Por: Sebastián Rivas.
Podría haber sido un éxito descomunal si hubiera ocurrido al otro lado del Canal de La Mancha. El pasado domingo 30 de junio, Agrupación Nacional, la formación de extrema derecha de Marine Le Pen, obtuvo la victoria en 296 de los 577 distritos electorales de Francia, con poco más de un tercio de los votos. Sin embargo, esto se tradujo en sólo 39 escaños directos. ¿La razón? En las elecciones al Parlamento francés existe la segunda vuelta electoral, que clasifica a las dos primeras opciones más todo aquel candidato que supere el 12,5% de los votos en caso de que en un distrito ningún aspirante alcance el 50% más uno de sus votos.
Apenas cuatro días después, el laborismo volvió tras 13 años al poder en el Reino Unido. Al obtener 412 de los 650 cupos en juego en la Cámara de los Comunes, logró una aplastante victoria electoral quedándose con más del 60% de los escaños. ¿Cuál fue el porcentaje que obtuvo de los votos? Poco más de un tercio. Casi lo mismo que Agrupación Nacional.
El ejemplo muestra que en política un tercio de los votos no significa siempre lo mismo. Puede ser el camino a una segunda vuelta, una victoria apabullante o incluso una cifra insuficiente para obtener un escaño. Si el sistema es proporcional al estilo chileno, en que se reparten entre tres a ocho escaños en cada distrito de la Cámara de Diputados, es probable que ese tercio pueda llegar incluso al 40% de los escaños totales, pero estará más cerca de ser un tercio.
Y los casos siguen. En nuestra elección de gobernadores, la tensión desatada en la oposición por no llegar a candidatos comunes se explica porque, pese a que hay balotaje, se puede ganar en primera vuelta si un candidato supera el 40% de los votos. Lo mismo que en la elección presidencial argentina: con 40% de los votos y 10 puntos de distancia, o con 45% de los votos sin importar la diferencia, un aspirante gana en primera vuelta, una fórmula hecha con el cálculo puesto en el histórico peronismo. Nada que nos sea ajeno: con las reglas que existían en vigor en Chile hasta 1970, en la elección presidencial pasada el Congreso habría tenido que decidir entre José Antonio Kast y Gabriel Boric, las dos primeras mayorías, y la tradición -que siempre se cumplió- indicaría que el Poder Legislativo habría confirmado al ganador con mayoría simple, que era Kast. Con la modificada exigencia de segunda vuelta entre las dos primeras mayorías, Boric dio vuelta el resultado y se impuso por 10 puntos.
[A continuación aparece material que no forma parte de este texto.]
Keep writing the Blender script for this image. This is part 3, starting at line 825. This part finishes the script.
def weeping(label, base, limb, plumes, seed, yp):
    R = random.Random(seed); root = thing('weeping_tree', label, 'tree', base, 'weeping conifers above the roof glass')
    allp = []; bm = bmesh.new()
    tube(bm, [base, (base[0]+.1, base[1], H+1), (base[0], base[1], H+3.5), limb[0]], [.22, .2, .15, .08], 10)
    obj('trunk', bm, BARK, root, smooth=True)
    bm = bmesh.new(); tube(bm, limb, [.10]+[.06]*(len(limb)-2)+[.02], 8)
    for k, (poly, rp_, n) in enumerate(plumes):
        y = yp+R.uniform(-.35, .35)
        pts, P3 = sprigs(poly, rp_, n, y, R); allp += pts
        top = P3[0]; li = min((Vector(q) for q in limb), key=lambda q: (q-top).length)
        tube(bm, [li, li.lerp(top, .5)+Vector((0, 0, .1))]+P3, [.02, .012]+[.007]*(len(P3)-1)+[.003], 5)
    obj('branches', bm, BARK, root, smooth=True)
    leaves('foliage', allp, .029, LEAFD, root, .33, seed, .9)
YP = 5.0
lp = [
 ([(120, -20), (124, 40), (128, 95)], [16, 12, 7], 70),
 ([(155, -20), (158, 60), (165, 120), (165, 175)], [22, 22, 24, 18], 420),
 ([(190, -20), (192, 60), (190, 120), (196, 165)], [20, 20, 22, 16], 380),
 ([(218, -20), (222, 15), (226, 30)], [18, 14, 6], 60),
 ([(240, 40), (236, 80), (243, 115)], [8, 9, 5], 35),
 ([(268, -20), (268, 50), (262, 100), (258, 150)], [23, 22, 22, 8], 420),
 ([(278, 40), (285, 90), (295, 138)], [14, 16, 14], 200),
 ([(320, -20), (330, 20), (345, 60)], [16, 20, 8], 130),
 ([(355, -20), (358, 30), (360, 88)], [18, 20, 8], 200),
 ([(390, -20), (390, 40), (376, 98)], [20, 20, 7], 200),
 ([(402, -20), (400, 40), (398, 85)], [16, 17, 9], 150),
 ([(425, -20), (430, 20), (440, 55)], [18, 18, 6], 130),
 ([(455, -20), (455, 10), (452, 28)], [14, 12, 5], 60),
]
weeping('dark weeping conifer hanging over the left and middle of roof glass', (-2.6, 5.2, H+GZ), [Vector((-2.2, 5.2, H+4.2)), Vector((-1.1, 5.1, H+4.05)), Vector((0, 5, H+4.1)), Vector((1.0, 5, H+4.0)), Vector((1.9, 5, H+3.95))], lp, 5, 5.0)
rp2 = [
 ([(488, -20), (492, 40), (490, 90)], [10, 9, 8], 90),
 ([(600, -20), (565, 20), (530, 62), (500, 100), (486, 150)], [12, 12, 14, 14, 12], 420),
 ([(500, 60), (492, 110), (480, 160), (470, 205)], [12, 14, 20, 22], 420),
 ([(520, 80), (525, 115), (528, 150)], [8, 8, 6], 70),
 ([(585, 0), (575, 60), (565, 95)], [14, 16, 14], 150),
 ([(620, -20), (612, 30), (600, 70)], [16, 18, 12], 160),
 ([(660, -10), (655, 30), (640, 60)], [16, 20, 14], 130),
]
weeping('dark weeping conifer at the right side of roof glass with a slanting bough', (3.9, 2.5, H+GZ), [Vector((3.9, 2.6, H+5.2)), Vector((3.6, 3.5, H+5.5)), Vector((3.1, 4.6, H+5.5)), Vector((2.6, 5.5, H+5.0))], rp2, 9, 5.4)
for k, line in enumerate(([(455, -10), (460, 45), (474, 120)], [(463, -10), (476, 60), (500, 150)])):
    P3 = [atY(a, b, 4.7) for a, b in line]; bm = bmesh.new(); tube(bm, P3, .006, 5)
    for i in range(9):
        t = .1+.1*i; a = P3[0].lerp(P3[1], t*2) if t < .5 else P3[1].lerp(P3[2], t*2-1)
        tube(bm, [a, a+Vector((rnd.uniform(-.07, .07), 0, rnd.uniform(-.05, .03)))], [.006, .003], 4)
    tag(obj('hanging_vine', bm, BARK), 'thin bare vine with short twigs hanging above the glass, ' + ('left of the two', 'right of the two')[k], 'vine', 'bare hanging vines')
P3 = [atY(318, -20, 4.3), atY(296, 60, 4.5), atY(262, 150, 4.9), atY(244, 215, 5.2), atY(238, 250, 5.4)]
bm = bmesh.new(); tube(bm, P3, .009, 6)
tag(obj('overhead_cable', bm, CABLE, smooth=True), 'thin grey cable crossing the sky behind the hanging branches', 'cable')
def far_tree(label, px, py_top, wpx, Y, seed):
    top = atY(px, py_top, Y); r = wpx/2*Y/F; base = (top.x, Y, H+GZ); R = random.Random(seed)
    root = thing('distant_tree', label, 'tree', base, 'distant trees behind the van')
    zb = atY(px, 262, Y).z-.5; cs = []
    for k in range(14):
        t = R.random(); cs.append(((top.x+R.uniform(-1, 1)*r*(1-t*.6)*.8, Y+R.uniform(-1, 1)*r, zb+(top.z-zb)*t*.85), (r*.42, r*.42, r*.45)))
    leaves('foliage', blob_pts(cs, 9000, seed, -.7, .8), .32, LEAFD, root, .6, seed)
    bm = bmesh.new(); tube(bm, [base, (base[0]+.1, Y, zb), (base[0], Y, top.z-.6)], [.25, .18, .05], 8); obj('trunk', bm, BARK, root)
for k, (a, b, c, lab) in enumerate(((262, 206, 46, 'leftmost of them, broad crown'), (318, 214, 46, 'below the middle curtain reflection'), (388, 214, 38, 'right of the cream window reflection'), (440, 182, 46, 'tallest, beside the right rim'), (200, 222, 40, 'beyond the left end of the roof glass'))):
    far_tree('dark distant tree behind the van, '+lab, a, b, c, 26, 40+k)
Laboristas o conservadores, peronismo o Milei, Boric o Kast. Da lo mismo la ideología a la que uno adscriba, simplemente no se puede obviar la relevancia del sistema electoral como un elemento central a la hora de definir quiénes liderarán las políticas públicas. El caso cumbre es Estados Unidos, donde pese a que los republicanos sólo han ganado una elección a la Casa Blanca en voto popular desde 1992, han logrado imponerse en tres comicios presidenciales gracias al intrincado sistema de electores, donde el ganador por mayoría simple en un Estado -supere o no el 50% de los sufragios- se lleva todos los votos asignados. Demás está decir cuán diferente sería todo si Al Gore hubiera sido el presidente en vez de George W. Bush, o si Hillary Clinton hubiera ganado a Donald Trump.
Todas las elecciones enumeradas constituyen una prueba de la relevancia de los diseños electorales en quién gana y, por ende, en las políticas a implementar. Por eso es que es tan desesperanzador que uno de los pocos puntos en los que tanto la Convención como el Consejo Constitucional estuvieron de acuerdo, la reforma al sistema electoral de los parlamentarios, hoy haya desaparecido del debate. Más allá de esfuerzos solitarios y de la promesa presidencial en su Cuenta Pública de que algo se impulsará, lo cierto es que hoy esa reforma parece destinada al olvido total en medio del debate de otras agendas.
¿Es un sistema que cuenta con 22 partidos para 155 escaños uno diseñado para ser eficaz? Aunque la respuesta casi unánime parece ser “no”, tampoco existe la voluntad para cambiarlo. Porque lo que nos pasaba en el fútbol -o, lastimosamente, lo que nos está volviendo a pasar- se aplica también en la política: nada se mueve si no es con calculadora en mano.